Tazewell was admitted to the Virginia bar in 1773 and began his legal practice shortly before the outbreak of the American Revolutionary War. During the war he raised and was commissioned captain of a troop of cavalry. In 1775, Brunswick County voters elected him as one of their representatives to the House of Burgesses, where he replaced Thomas Stith and served alongside Frederick Maclin. He and Maclin were also elected to each of the five Virginia Revolutionary Conventions, with Stith joining them in the First Virginia Convention. After independence, Tazewell represented Brunswick County in the first two sessions of the Virginia House of Delegates, though in 1778 Joseph Peebles replaced Maclin as the county’s other delegate. Tazewell was a member of the legislative committee that prepared the Virginia Declaration of Rights and drafted the Commonwealth’s first state constitution, placing him at the center of the creation of Virginia’s new republican government.

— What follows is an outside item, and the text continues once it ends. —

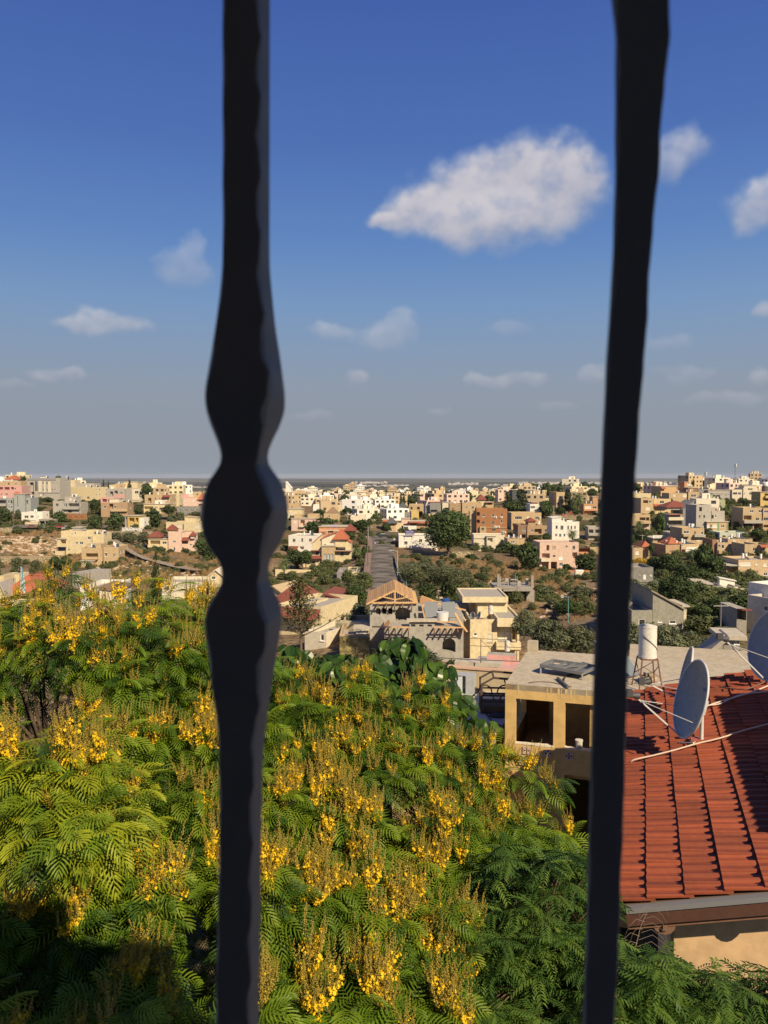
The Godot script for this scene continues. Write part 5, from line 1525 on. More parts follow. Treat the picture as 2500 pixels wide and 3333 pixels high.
func strip(pixels: Array, side_a: Vector2, lift: float, g: Geo) -> Array:   # pixels: [left x, right x, y, depth]
	var out := []
	for q in pixels:
		out.append([at(q[0], q[2], q[3]) + Vector3.UP * lift, at(q[1], q[2], q[3]) + Vector3.UP * lift])
	for i in out.size() - 1:
		g.quad(out[i][0], out[i][1], out[i + 1][1], out[i + 1][0])
	return out

func build_roads() -> void:
	var line := [[1206, 1318, 1950, 178], [1207, 1306, 1915, 196], [1206, 1294, 1880, 216], [1206, 1284, 1845, 238], [1208, 1281, 1815, 258], [1211, 1284, 1790, 276], [1213, 1288, 1772, 292], [1210, 1285, 1758, 306], [1203, 1276, 1748, 318]]
	var g := Geo.new()
	var edge := strip(line, Vector2.ZERO, 0.35, g)
	for q in line:
		for t in [-0.4, 0.0, 0.5, 1.0, 1.4]:
			sample(lerpf(q[0], q[1], t), q[3], at(q[0], q[2], q[3]).y, 3.0)
	tag(obj("road", g, mat([0.20, 0.172, 0.135], 0.9, "rough", 0.05)), "worn grey asphalt road climbing between the houses", "road", "", "structure")
	var side := Geo.new()
	for i in edge.size() - 1:
		var a: Vector3 = edge[i][0]
		var b: Vector3 = edge[i + 1][0]
		var l := Vector3(-1.9, 0, 0)
		var up := Vector3.UP * 0.14
		side.quad(a + l + up, a + up, b + up, b + l + up)
		side.quad(a - Vector3.UP * 0.3, b - Vector3.UP * 0.3, b + up, a + up)
	tag(obj("pavement", side, mat([0.36, 0.24, 0.19], 0.9, "rough", 0.4)), "reddish paved footway along the left side of the road", "pavement", "", "structure")
	# guard wall down the right side
	for part in [[0, 4]]:
		var w := Geo.new()
		for i in range(part[0], part[1]):
			var a: Vector3 = edge[i][1] + Vector3(0.3, 0, 0)
			var b: Vector3 = edge[i + 1][1] + Vector3(0.3, 0, 0)
			var up := Vector3.UP * 1.0
			var r := Vector3(0.35, 0, 0)
			var dn := Vector3.DOWN * 2.5
			w.quad(b + dn, a + dn, a + up, b + up)
			w.quad(a + dn + r, b + dn + r, b + up + r, a + up + r)
			w.quad(a + up, a + up + r, b + up + r, b + up)
			if i == part[0]:
				w.quad(a + dn, a + dn + r, a + up + r, a + up)
		tag(obj("guard_wall", w, mat([0.30, 0.27, 0.23], 0.95, "rough", 0.3)), "low concrete guard wall along the right side of the road", "wall")
	# zebra stripes by the bend
	var z := Geo.new()
	for k in 6:
		var a := lerpf(0.08, 0.9, k / 5.0)
		var p: Vector3 = edge[6][0].lerp(edge[6][1], a)
		var q: Vector3 = edge[6][0].lerp(edge[6][1], a + 0.07)
		var f := (edge[7][0] - edge[6][0]) as Vector3
		z.quad(p + Vector3.UP * 0.02, q + Vector3.UP * 0.02, q + f * 0.22 + Vector3.UP * 0.02, p + f * 0.22 + Vector3.UP * 0.02)
	tag(obj("zebra_crossing", z, mat([0.55, 0.53, 0.48], 0.8)), "worn white zebra stripes near the top of the road", "road marking", "", "structure")
	# dirt track on the left slope
	var t := Geo.new()
	var track := [[628, 668, 1862, 205], [560, 612, 1850, 225], [505, 545, 1835, 240], [462, 490, 1822, 252], [428, 448, 1806, 265], [404, 424, 1790, 280], [385, 405, 1775, 292], [352, 380, 1760, 306]]
	for q in track:
		sample((q[0] + q[1]) / 2.0, q[3], at(q[0], q[2], q[3]).y, 2.5)
	strip(track, Vector2.ZERO, 0.45, t)
	tag(obj("dirt_track", t, mat([0.46, 0.37, 0.25], 1.0, "rough", 0.3)), "pale dirt track winding down past the tan villa", "path", "", "structure")
	# street on the left ridge
	var s := Geo.new()
	var st := []
	for k in 8:
		st.append([-60 + k * 62.0, 1719.5, 357.0])
	var prev := []
	for q in st:
		var p := at(q[0], q[1], 362.0)
		var now := [p, p + Vector3(0, 0.5, -12.0)]
		sample(q[0], 366.0, p.y - 0.35, 1.5)
		if prev:
			s.quad(prev[0] + Vector3.UP * 0.2, now[0] + Vector3.UP * 0.2, now[1] + Vector3.UP * 0.2, prev[1] + Vector3.UP * 0.2)
		prev = now
	tag(obj("street", s, mat([0.17, 0.15, 0.13], 0.9, "wall", 0.1)), "grey street with parked cars along the left slope", "street", "", "structure")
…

During the Revolutionary period, Governor Patrick Henry in 1775 appointed Tazewell and William Langhorne to number in sequence all treasury notes issued by the colony to finance the war, a task undertaken amid widespread fears of counterfeiting. Those fears proved justified: in June 1776, Governor Abner Nash of North Carolina assisted in the capture of counterfeiters circulating bogus notes in both Virginia and North Carolina, and in late 1778 information from an enslaved man named Kitt led to discovery of another counterfeiting ring based in Brunswick and Dinwiddie Counties. Rewards were offered for twelve named men, four from Brunswick County, and in 1779 the General Assembly passed special legislation granting Kitt his freedom. By this time Tazewell had moved to Williamsburg, and from 1779 to 1785 he represented that city in the Virginia House of Delegates, succeeding fellow lawyer George Nicholas, who had earlier succeeded George Wythe when Wythe moved to Richmond. When Tazewell left the House of Delegates in 1785 to join the judiciary, James Innes, former Virginia attorney general and captain of Williamsburg’s volunteers during the war, succeeded him as Williamsburg’s delegate.
In 1785, the Virginia legislature elected Tazewell a judge of the Virginia General Court. Elevated by his colleagues to chief judge, he served in that capacity from 1789 to 1793. When the state reorganized its judiciary in 1793, he became a judge on the newly styled Supreme Court of Appeals, which, after further reorganization, evolved into the modern Supreme Court of Virginia. During these years he also accumulated property and enslaved laborers. Tax records from 1786 show him living in Williamsburg and paying taxes on nine enslaved people (six adults and three children), as well as four horses and a cow. In 1787 he was taxed in Greensville County, between Brunswick County and Williamsburg, for fifteen adult and thirteen teenage enslaved people, seven horses, and twenty-four cattle, with notations indicating that he still resided in Williamsburg. In 1788 he appears as the nonresident owner of ten adult and one teenage enslaved person in York County, just outside Williamsburg, suggesting that he may have leased enslaved laborers as part of his economic activities.
Tazewell entered national politics when the Virginia legislature elected him to the United States Senate in 1794 to fill the vacancy created by the resignation of Senator John Taylor. Although his formal Senate service is often dated from December 29, 1794, he is generally described as serving as a senator from Virginia from 1793 to 1799, completing one full term in office and being re-elected in 1798. As a member of the Republican Party, he represented Virginia during a formative period in American political life, participating in the legislative process and the broader democratic experiment of the early republic. In 1795, his fellow senators selected him President pro tempore of the Senate, placing him in the chamber’s highest leadership position after the vice president. He became particularly noted for leading the opposition to the Jay Treaty with Great Britain, reflecting the strong anti-British and pro-French sentiment prevalent among many Virginia Republicans. During the impeachment proceedings against Tennessee Senator William Blount in 1797, Tazewell cast the lone dissenting vote against Blount’s expulsion from the Senate. He was also one of only four senators to vote against authorizing the use of military force in the undeclared naval conflict with France known as the Quasi-War, underscoring his skepticism toward expansive military measures and his alignment with the more restrained foreign policy favored by many in his party.
Henry Tazewell died in office in Philadelphia, Pennsylvania, on January 24, 1799, while attending the Senate during its session in the nation’s then-capital. He was interred at Christ Church Burial Ground in Philadelphia. He had written his last will and testament in 1797, and it was admitted to probate in James City County, one of the two counties in which Williamsburg is situated. Although James City County’s original records were later destroyed, a copy of his will survives in the Library of Virginia. His legacy endures in the institutions he helped shape in Virginia and in the United States Senate, as well as in the places named in his honor, including Tazewell County, Virginia; the town of Tazewell, Virginia; Tazewell and New Tazewell in Tennessee; and possibly Tazewell County, Illinois.